Californa Governor’s proposed budget includes eliminating state funding for libraries. Now, library funding is a complex thing so this is a different sort of animal than saying “Let’s close all the libraries!” but it’s still not only a blow for CA’s libraries but could also endanger other federal funding which is predicated on matching what the state already offers. The California Library Association has posted a response to Brown on their website.

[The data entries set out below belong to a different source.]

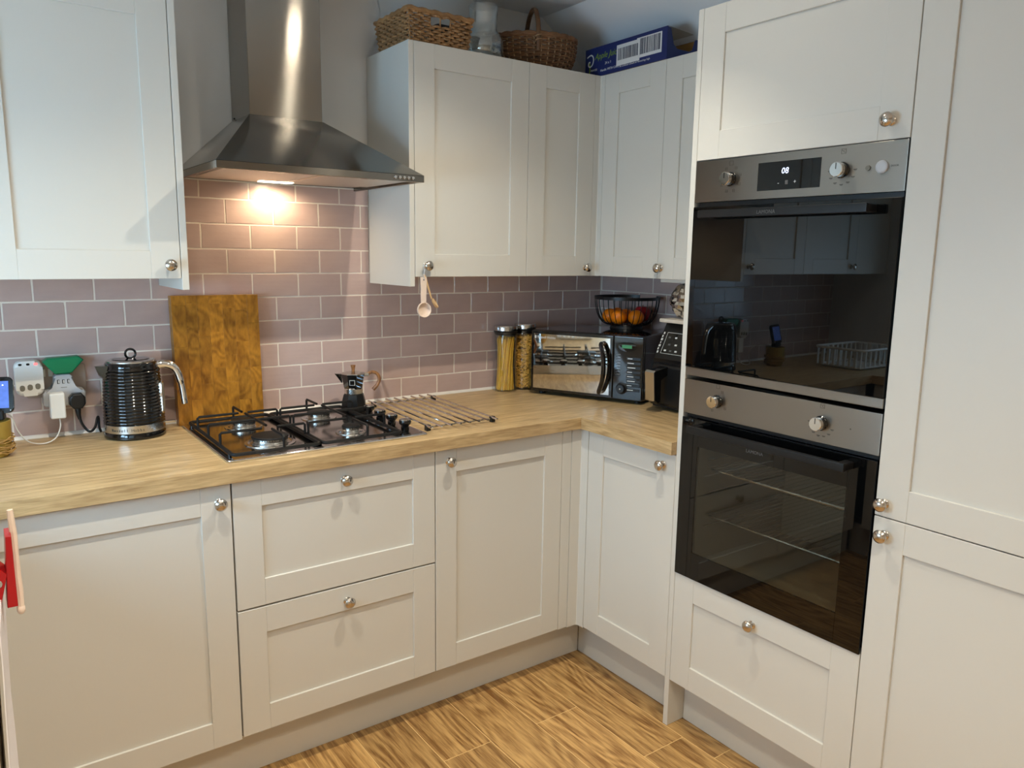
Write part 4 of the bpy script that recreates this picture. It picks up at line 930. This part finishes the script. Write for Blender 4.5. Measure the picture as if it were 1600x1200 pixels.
t = thing('white_plug', 'white charger plug in the left side of the adaptor', 'plug', (-2.094, -.051, .965))
obj('case', G().box(-2.1120, -2.0740, -.086, -.0506, .9750, 1.0480, .005, 3), 'white', t)
obj('cable', G().tube(bez([(-2.0900, -.070, .9755), (-2.0905, -.074, .950), (-2.1050, -.085, .922), (-2.1350, -.100, ZT+.0035), (-2.1700, -.085, ZT+.010), (-2.1920, -.060, .950), (-2.2050, -.070, .995), (-2.2350, -.120, 1.012), (-2.2600, -.160, 1.000)], 48), .0018, 7), 'white', t)
t = thing('black_plug', 'black kettle plug in the right side of the adaptor', 'plug', (-2.043, -.051, .99))
obj('case', G().prism([(-2.0540, .9980), (-2.0320, .9980), (-2.0230, 1.0110), (-2.0230, 1.0300), (-2.0320, 1.0420), (-2.0540, 1.0420), (-2.0640, 1.0300), (-2.0640, 1.0110)], -.083, -.0506, 1, .006, 3), 'black', t)
obj('strain_relief', G().tube([(-2.0430, -.066, 1.000), (-2.0425, -.068, .978), (-2.0400, -.069, .966)], .007, 10, rs=[.0085, .006, .0045]), 'black', t)
obj('cable', G().tube(bez([(-2.0405, -.069, .970), (-2.0340, -.068, .948), (-2.0180, -.065, .926), (-2.0020, -.055, .935), (-1.9920, -.040, .960), (-1.9880, -.030, .955), (-1.9885, -.034, ZT+.020), (-1.9860, -.045, ZT+.0075)], 40), .0036, 8), 'black', t)

# ------------------------------------------------------------------ tablet on a yellow raffia pot at the left edge
t = thing('raffia_pot', 'yellow pot wrapped in raffia at the left edge of the worktop', 'pot', (-2.255, -.170, ZT))
obj('pot', G().lathe([(0, .0005), (.036, .0005), (.044, .03), (.046, .095), (.043, .095), (.040, .012), (0, .010)], 28), 'yellow', t, True)
g = G()
for k in range(26):
    a0 = random.random()*6; zz = .030+random.uniform(-.018, .022)
    g.tube([((.0465+random.uniform(0, .006))*math.cos(a0+i*.28), (.0465+random.uniform(0, .006))*math.sin(a0+i*.28), zz+random.uniform(-.004, .004)) for i in range(9)], .0013, 5)
o = obj('raffia', g, 'raffia', t, True); o['kind'] = 'stuff'
t = thing('tablet', 'black tablet with a blue screen propped on the yellow pot', 'tablet', (-2.252, -.185, ZT+.098), R(-14))
obj('stand', G().box(-.03, .03, -.004, .022, -.001, .026, .003), 'black', t, True)
mt = Matrix.Rotation(R(-14), 4, 'X')
obj('case', G().prism(rrect(.104, .094, .012, 5, 0, .0640), -.006, .006, 1, .003, 3).mx(mt), 'blackgloss', t, True)
sc = obj('screen', G().box(-.042, .042, -.0066, -.0055, .030, .100).mx(mt), 'screen', t, True)
obj('screen_icon', G().box(.028, .031, -.0072, -.0062, .088, .091).mx(mt), 'icon', sc, True)
obj('case_light', G().sphere((.045, -.0055, .024), .0012, 8).mx(mt), 'icon', t, True)

# ------------------------------------------------------------------ dish rack on the left worktop (seen in the oven glass)
t = thing('dish_rack', 'white plastic dish drainer on the left worktop', 'dish rack', (-2.62, -.40, ZT))
g = G().tube([(a, b_, ZT+.10) for a, b_ in rrect(.36, .26, .03, 4, -2.62, -.40)], .006, 8, True).tube([(a, b_, ZT+.012) for a, b_ in rrect(.32, .22, .03, 4, -2.62, -.40)], .006, 8, True)
obj('frame', g, 'white', t)
for i, (a, b_) in enumerate(rect_path(-.16, .16, -.11, .11, 8)):
    obj('slat', G().box(-2.62+a*1.05-.006, -2.62+a*1.05+.006, -.40+b_*1.05-.002 if abs(b_) > .105 else -.40+b_*1.05-.006, -.40+b_*1.05+.002 if abs(b_) > .105 else -.40+b_*1.05+.006, ZT+.012, ZT+.100), 'white', t)
obj('base', G().box(-2.77, -2.47, -.50, -.30, ZT+.0006, ZT+.008, .003), 'white', t)

# ------------------------------------------------------------------ fridge edge with clipped papers at the left
t = thing('fridge', 'white fridge freezer standing just outside the left edge', 'fridge', (-2.63, -1.88, 0))
obj('body', G().box(-2.92, -2.39, -2.18, -1.575, .02, 1.72, .006, 2), 'fridge', t)
for a, b_ in ((.06, .70), (.706, 1.715)):
    d = obj('door', G().box(-2.388, -2.335, -2.178, -1.577, a, b_, .008, 3), 'fridge', t); zz = .60 if a < .5 else .80
    obj('handle', G().box(-2.336, -2.322, -1.66, -1.63, zz-.07 if a < .5 else zz, zz+.06 if a < .5 else zz+.22, .004, 2), 'greyplastic', d)
for xx, yy in ((-2.88, -2.14), (-2.88, -1.62), (-2.43, -2.14), (-2.43, -1.62)): obj('foot', G().lathe([(0, .0005), (.018, .0005), (.018, .021), (0, .021)], 12, (xx, yy, 0)), 'black', t)
YQ = -1.85
t = thing('red_clip', 'red plastic bulldog clip holding papers at the left edge of the picture', 'clip', Vector((-2.2807, -1.8500, 1.2035)))
a, b_ = Vector((-2.2779, -1.8500, 1.2333)), Vector((-2.2778, -1.8500, 1.1762))
obj('jaw', G().prism([(a.x-.001, a.z), (a.x+.003, a.z), (b_.x+.003, b_.z), (b_.x-.004, b_.z)], YQ-.012, YQ+.012, 1, .0008, 2), 'red', t)
obj('back_jaw', G().prism([(a.x-.012, a.z-.018), (a.x-.002, a.z-.030), (b_.x-.008, b_.z+.002), (b_.x-.018, b_.z+.002)], YQ-.012, YQ+.012, 1, .0008, 2), 'red', t)
obj('pivot', G().cyl((a.x-.009, YQ-.013, a.z-.036), (a.x-.009, YQ+.013, a.z-.036), .0035, 10), 'steel_plain', t)
c0 = [Vector((-2.2752, -1.8500, 1.2509)), Vector((-2.2743, -1.8500, 1.2310)), Vector((-2.2741, -1.8500, 1.2126)), Vector((-2.2745, -1.8500, 1.1967)), Vector((-2.2739, -1.8500, 1.1832)), Vector((-2.2740, -1.8500, 1.1709))]
t = thing('wooden_stick', 'pale wooden stick held upright by the red clip', 'stick', Vector((-2.2741, -1.8500, 1.1698)))
obj('shaft', G().tube([v+Vector((.0012, 0, 0)) for v in c0], .0026, 8, rs=[.0022, .0026, .0022, .0028, .0026, .0024]), 'beechp', t)
obj('tip', G().sphere(c0[-1]+Vector((.0012, 0, -.002)), .0031, 10, (1, 1, 1.5)), 'beechp', t)
def sheet(name, rows_, m, label, yy=(-1.92, -1.78)):
    """thin hanging sheet; each row gives x at its near and far edge and its height"""
    g = G(); bm = g.bm; rows = []
    for xa, xb, zz in rows_: rows.append([bm.verts.new((xa+(xb-xa)*j/4-.0006*k, yy[0]+(yy[1]-yy[0])*j/4, zz)) for k in (0, 1) for j in range(5)])
    for A, B in zip(rows[:-1], rows[1:]):
        for j in range(4): bm.faces.new((A[j], A[j+1], B[j+1], B[j])); bm.faces.new((A[5+j], A[6+j], B[6+j], B[5+j]))
        bm.faces.new((A[0], A[5], B[5], B[0])); bm.faces.new((A[4], A[9], B[9], B[4]))
    for A in (rows[0], rows[-1]):
        for j in range(4): bm.faces.new((A[j], A[j+1], A[6+j], A[5+j]))
    return tag(obj(name, g, m), label, 'paper')
sheet('paper_sheet', [(-2.2884, -2.2809, 1.1844), (-2.2888, -2.2814, 1.1554), (-2.2900, -2.2829, 1.1143), (-2.2913, -2.2843, 1.0663), (-2.2910, -2.2840, 1.0353), (-2.2912, -2.2841, 0.9914), (-2.2932, -2.2866, 0.9346)], 'paper', 'white paper sheet hanging from the red clip')
sheet('card_sheet', [(-2.2935, -2.2877, 1.1744), (-2.2955, -2.2901, 1.1164), (-2.2972, -2.2922, 1.0568), (-2.2983, -2.2934, 0.9952), (-2.3000, -2.2955, 0.9452)], 'beige', 'beige card behind the white hanging paper')

# ------------------------------------------------------------------ ceiling downlights
for i, (lx, ly) in enumerate(SPOTS):
    t = thing('ceiling_downlight', 'recessed ceiling spotlight above '+('the floor by the ovens', 'the sink side of the floor', 'the larder side, added fill behind the camera', 'the fridge side, added fill behind the camera')[i], 'downlight', (lx, ly, ZC-.008), 0, 'ceiling downlights')
    obj('trim_ring', G().lathe([(.028, .006), (.030, .0), (.043, .002), (.044, .0075), (.028, .0075)], 32, closed=True), 'steel_plain', t, True)
    le = obj('lens', G().lathe([(0, .0045), (.028, .0045), (.028, .0072), (0, .0072)], 28), 'lamp', t, True)
    sd = bpy.data.lights.new('downlight_beam', 'SPOT'); sd.energy = SPOT_W*(1 if i < 2 else 1.45); sd.color = SPOT_COL; sd.spot_size = SPOT_ANGLE; sd.spot_blend = SPOT_BLEND; sd.shadow_soft_size = .012  # the added rear fill pair burns brighter than the front pair
    so = bpy.data.objects.new('downlight_beam', sd); COL.objects.link(so); so.parent = le; so.location = (0, 0, -.012)
    if i == 0: so.rotation_euler = Vector((-.5*math.sin(R(13)), .87*math.sin(R(13)), -math.cos(R(13)))).to_track_quat('-Z', 'Y').to_euler()   # swivelled towards the hob wall
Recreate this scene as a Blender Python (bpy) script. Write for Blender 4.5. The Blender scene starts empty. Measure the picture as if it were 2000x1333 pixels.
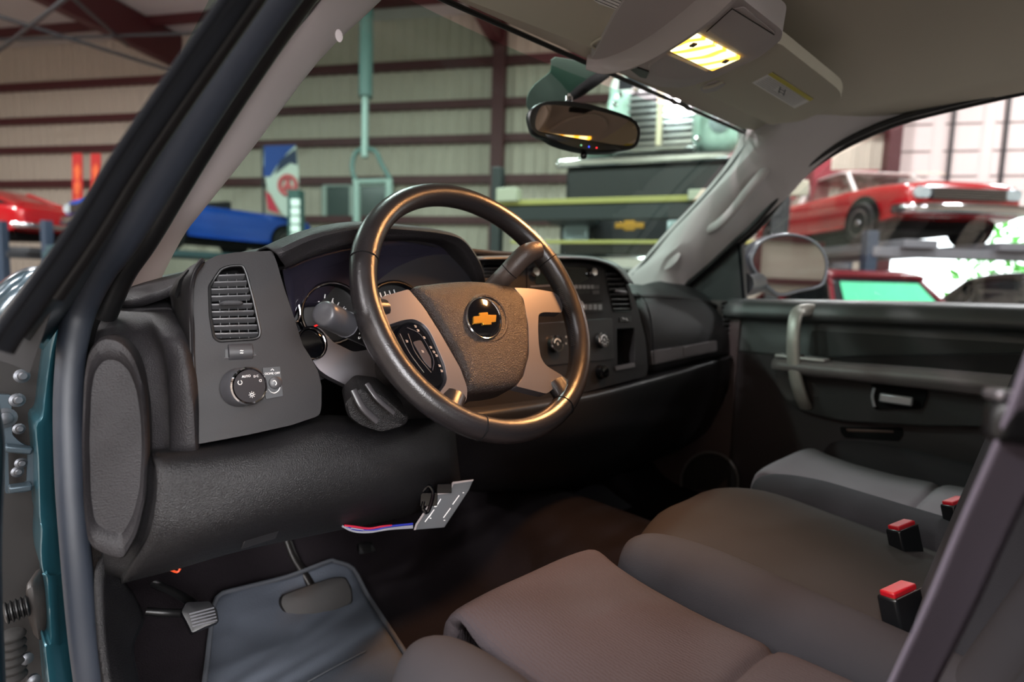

4 comments for “Brown’s proposed CA budget eliminates library funding

  1. 14Jan11 at 5:53

    It’s complicated how the state funds local libraries. Libraries get money for sharing materials with each other (known as Transaction Based Reimbursements). As a California resident, I can go into any library, get a card, and check out materials. It’s a great system. It is also a big funding source for those who can take advantage of it, especially a consortium. Brown essentially destroys that funding. The response from the Governor is that libraries should be funded locally. Furthermore, with a 66% approval required for any new taxes, it’s difficult to raise any additional funding beyond property tax. There is a good post here regarding the situation but the cuts mean different things to different libraries. (Which makes it tough to advocate against the cuts other than, this will reduce services.)

  2. 16Jan11 at 3:51

    Funny how these politicians never decide that the legislature should have all its funding cut….

  3. nonreflectiveobject
    18Jan11 at 10:17

    If we take the proposed budget cut of $30M and divide by the population of California (Googled at 36,961,664), we come up with $0.81 per resident. Let’s figure that half of residents pay taxes, so that comes to $1.63 per taxpayer. About the same as a medium coffee from Starbucks. Disheartening, to say the least.

  4. Craig
    03Feb11 at 1:30

    Funding libraries and schools locally may sound like a reasonable idea on the face of it, but it results in the age-old problem of having the best resources and services in the richest communities, and the fewest and worst libraries or schools in the poorest communities where they’re needed most.